Tuesday, August 31, 2004

Bottling Leftovers London; Birthday Brown Gets Born

Time for an overdue report on the Leftovers London Ale. I bottled it up after 10 days and now it's been 10 more days in the bottle and the mini-keg. The mini-keg will sit for probably another week or two, meanwhile I've popped a tester bottle and the results are very interesting. The first thing I noticed about this beer was that it was highly carbonated. I used two thirds corn sugar to prime, but I'm wondering if I read my measuring cup wrong again and measured three quarters a cup. Other than the high carbonation, neither myself or Lady Heathen Soul could detect any off flavors. We were mostly struck by the effervescence and pale color. This beer turned out less hoppy and a little less bitter than I thought, but the hops end up being rather balanced with the malt. It will probably take more experimentation, but I don't think first wort hops contribute that much bitterness. The wheat seems to have added a little to the mouthfeel and certainly to the head retention. The body is a bit lighter than I had hoped; this may be due to my relatively low mash temp of 148 F. This would be a really good beer if there was another couple of months of summer! I think I'm going to rename this one Sparkling London Ale; as it sort of reminds me of Coopers Sparkling (not a bad thing.) It will be interesting to see how this batch matures.

This past Saturday I took shelter from the rain outside in the comfort my kitchen, also known as the brewhouse, and made a brown ale. I decided on a brown ale because I thought it would be a good beer for autumn. I was also reminiscing the other day about how the time I brewed an autumnal brown ale with my friend Ryan at the defunct Brewing Company No. 9 in Chicago. I used a few different malts that I'm hoping will add complexity to this brew. I also used first wort hops again as well as hops in the mash. Here is the recipe.

Monday, August 09, 2004

A Summer Sparkling Ale

It's still summer and it's still warm; albeit cooler than it was the last time I updated this page. Today I brewed what I hope will turn out to be a decent English Pale Ale or Extra Special Bitter. I'm calling this batch Leftovers London Ale. The "Leftovers" part of the name comes from using leftover grain from previous partial mash batches. The "London Ale" part of the name refers to the yeast I pitched for this batch, Wyeast #1968. The yeast was packaged in the new Activator pack; that advertises that the contents should be ready to pitch in as little as three hours. I activated the pack the morning that I chose to brew and by the time I had chilled the wort (about fours later) the package had started to swell about three-quarters of an inch.

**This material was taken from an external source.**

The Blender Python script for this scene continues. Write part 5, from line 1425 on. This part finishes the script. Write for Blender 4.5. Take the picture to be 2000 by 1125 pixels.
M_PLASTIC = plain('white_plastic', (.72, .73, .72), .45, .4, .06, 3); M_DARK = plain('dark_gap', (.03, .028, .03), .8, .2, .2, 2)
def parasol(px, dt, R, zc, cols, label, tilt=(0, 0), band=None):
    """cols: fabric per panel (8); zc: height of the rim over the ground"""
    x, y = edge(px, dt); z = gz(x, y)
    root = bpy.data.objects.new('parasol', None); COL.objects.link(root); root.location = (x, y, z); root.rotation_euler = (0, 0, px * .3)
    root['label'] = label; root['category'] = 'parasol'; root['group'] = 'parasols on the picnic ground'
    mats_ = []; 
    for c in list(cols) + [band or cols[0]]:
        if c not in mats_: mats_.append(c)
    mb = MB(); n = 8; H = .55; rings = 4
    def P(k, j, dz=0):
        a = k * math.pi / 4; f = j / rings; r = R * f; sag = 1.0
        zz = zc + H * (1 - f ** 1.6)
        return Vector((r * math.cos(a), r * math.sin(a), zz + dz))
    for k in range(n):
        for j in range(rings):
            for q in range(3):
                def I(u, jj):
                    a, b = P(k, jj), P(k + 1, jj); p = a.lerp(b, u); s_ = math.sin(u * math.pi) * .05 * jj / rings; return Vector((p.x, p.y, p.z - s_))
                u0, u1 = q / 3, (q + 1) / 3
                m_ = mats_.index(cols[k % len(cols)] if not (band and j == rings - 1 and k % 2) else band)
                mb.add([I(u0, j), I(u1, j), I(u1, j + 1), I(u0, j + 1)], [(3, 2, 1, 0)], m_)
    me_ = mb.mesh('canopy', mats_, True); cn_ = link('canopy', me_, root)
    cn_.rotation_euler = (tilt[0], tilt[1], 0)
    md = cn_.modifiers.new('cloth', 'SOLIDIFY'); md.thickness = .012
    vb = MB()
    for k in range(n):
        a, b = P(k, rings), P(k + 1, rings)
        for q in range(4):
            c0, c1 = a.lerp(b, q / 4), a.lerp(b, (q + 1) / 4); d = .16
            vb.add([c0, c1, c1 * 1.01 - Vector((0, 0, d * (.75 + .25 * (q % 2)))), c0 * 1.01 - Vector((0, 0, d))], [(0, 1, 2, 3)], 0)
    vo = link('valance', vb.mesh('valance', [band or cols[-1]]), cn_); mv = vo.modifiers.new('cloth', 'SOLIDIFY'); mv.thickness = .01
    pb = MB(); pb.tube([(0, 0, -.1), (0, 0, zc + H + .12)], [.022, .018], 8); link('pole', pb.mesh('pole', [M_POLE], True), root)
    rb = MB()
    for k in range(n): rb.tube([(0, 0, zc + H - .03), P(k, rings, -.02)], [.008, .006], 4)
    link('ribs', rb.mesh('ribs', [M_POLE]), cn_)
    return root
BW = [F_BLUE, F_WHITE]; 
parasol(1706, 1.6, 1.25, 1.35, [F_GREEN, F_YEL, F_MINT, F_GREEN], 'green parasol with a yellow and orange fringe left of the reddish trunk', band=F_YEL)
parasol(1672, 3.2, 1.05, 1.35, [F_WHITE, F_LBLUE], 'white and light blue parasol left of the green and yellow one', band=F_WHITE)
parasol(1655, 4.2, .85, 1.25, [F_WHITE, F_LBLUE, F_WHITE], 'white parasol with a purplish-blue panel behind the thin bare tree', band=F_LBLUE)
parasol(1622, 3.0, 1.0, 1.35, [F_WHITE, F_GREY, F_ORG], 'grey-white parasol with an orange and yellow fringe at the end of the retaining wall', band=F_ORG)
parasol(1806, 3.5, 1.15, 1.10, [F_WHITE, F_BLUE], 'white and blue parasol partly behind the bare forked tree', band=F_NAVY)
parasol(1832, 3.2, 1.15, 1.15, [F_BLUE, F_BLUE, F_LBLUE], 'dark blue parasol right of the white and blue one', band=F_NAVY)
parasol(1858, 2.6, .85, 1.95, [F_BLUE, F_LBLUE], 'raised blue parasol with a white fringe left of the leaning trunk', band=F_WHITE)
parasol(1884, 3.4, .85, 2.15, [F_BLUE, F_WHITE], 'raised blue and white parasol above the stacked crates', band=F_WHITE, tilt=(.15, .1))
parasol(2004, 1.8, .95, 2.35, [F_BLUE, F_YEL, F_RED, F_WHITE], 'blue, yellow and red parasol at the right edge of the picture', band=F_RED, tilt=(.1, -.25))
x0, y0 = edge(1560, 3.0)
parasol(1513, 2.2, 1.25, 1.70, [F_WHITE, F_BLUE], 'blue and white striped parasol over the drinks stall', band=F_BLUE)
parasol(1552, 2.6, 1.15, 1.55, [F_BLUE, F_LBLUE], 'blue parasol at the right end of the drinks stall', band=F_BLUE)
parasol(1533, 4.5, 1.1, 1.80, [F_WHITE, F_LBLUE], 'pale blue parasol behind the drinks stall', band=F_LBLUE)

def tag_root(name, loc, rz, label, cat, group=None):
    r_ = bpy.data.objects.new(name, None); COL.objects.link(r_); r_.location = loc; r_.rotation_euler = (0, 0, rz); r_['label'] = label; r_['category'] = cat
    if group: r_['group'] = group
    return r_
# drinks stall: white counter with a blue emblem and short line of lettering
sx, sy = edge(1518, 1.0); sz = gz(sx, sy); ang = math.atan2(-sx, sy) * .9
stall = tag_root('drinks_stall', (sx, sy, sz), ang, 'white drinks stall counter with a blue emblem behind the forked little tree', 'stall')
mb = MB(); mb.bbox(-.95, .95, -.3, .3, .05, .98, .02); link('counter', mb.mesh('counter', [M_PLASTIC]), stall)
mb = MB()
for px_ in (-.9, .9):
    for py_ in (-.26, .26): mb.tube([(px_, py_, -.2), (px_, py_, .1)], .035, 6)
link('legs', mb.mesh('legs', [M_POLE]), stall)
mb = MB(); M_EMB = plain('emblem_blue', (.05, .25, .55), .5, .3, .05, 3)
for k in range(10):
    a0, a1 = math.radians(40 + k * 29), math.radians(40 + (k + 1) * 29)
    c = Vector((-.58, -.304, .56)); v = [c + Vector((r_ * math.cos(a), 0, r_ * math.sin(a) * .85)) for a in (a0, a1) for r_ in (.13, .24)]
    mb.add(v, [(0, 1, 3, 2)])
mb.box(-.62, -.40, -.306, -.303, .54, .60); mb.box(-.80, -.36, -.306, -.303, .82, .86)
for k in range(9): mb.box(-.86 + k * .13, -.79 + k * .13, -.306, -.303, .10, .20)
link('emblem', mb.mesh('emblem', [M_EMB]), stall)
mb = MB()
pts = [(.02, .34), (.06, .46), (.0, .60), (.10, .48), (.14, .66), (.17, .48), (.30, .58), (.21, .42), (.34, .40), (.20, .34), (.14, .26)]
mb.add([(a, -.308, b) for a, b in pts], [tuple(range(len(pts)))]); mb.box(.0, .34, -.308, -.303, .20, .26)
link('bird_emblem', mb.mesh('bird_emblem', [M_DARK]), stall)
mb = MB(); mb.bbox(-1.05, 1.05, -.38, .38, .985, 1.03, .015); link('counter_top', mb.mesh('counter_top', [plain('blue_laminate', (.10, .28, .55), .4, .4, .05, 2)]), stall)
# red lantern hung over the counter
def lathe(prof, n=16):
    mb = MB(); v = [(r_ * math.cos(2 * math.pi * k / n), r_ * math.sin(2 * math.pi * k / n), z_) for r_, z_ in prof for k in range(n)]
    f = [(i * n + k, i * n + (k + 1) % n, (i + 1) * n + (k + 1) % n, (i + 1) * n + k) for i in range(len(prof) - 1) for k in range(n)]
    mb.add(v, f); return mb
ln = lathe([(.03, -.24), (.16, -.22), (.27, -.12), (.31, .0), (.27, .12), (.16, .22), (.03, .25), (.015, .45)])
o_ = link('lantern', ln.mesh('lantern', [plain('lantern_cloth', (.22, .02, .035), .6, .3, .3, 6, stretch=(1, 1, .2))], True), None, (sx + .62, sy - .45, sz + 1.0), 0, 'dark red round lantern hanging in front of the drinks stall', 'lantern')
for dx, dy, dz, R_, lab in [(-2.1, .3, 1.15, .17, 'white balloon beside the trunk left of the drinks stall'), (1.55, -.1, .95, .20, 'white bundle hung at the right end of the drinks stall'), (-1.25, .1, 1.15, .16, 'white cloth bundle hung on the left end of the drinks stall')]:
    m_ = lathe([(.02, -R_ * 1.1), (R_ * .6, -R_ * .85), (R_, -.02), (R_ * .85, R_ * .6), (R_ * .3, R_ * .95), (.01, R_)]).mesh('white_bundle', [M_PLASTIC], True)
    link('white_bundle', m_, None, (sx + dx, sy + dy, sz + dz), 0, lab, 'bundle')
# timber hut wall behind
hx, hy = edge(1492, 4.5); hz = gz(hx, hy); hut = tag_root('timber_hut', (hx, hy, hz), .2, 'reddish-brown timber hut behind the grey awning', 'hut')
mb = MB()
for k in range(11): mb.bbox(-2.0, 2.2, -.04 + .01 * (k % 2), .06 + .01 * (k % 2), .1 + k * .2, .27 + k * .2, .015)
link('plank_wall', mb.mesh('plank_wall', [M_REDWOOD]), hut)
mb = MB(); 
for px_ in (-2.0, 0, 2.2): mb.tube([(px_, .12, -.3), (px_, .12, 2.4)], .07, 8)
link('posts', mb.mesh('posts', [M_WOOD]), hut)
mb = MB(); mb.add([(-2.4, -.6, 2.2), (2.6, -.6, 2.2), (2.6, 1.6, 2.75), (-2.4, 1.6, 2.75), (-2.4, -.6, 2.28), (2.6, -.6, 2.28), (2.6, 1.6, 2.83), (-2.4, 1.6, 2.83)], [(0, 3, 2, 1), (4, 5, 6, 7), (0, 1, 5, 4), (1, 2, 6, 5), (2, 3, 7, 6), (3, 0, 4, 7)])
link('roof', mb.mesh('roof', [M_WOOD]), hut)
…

A couple of weeks ago I picked up a five-gallon Rubbermaid brand beverage cooler at Menard's on sale for $10. I bought it to use as a mash tun and for the last couple of weeks I've been pondering just how to implement its use in my little brewery. I ended up fitting the cooler with a Zymico Kewler Kitz Basic Plus purchased from Northern Brewer. On the inside of the cooler I attached a stainless steel lint trap to the Kewler Kitz bulkhead using the tie that came with the trap. I still used my fermenter bucket (insulated with a heavy towel) as my lauter tun. No grains ended up in the wort and the lint trap stayed attached to the bulkhead. As far as partial mash brewing is concerned, the system worked pretty well, but as an all-grain setup I would want a higher mash efficiency (see my recipe notes.) The system is certainly an improvement over the first partial mash technique that I used in which I ladled the sparge water over the grains in the colander suspended over the brew kettle. All the parts for the mash tun, including the cooler, cost about $45. Again, the Kewler Kitz are availbe at Northern Brewer, and the other parts (half-inch hose, plumber's tape and lint trap) can be found at your local Ace Hardware store.

Something else I tried with this batch was a technique I've read about called first wort hopping. I read about this in Randy Mosher's new book, Radical Brewing. I added an ounce of Willamette whole hops to the first runnings of the wort that I collected in the brewpot. From what I've read adding these hops at such a point in brewing should add quite a bit of hop character. As the recipe for the London Ale shows, I also added some Kent Goldings pellets for bittering and the rest of the two-ounce bag of Willamettes. I'm eager to taste what effect first wort hopping has on this batch of homebrew. I suspect I might have to make this batch again without first wort hopping to really notice anything.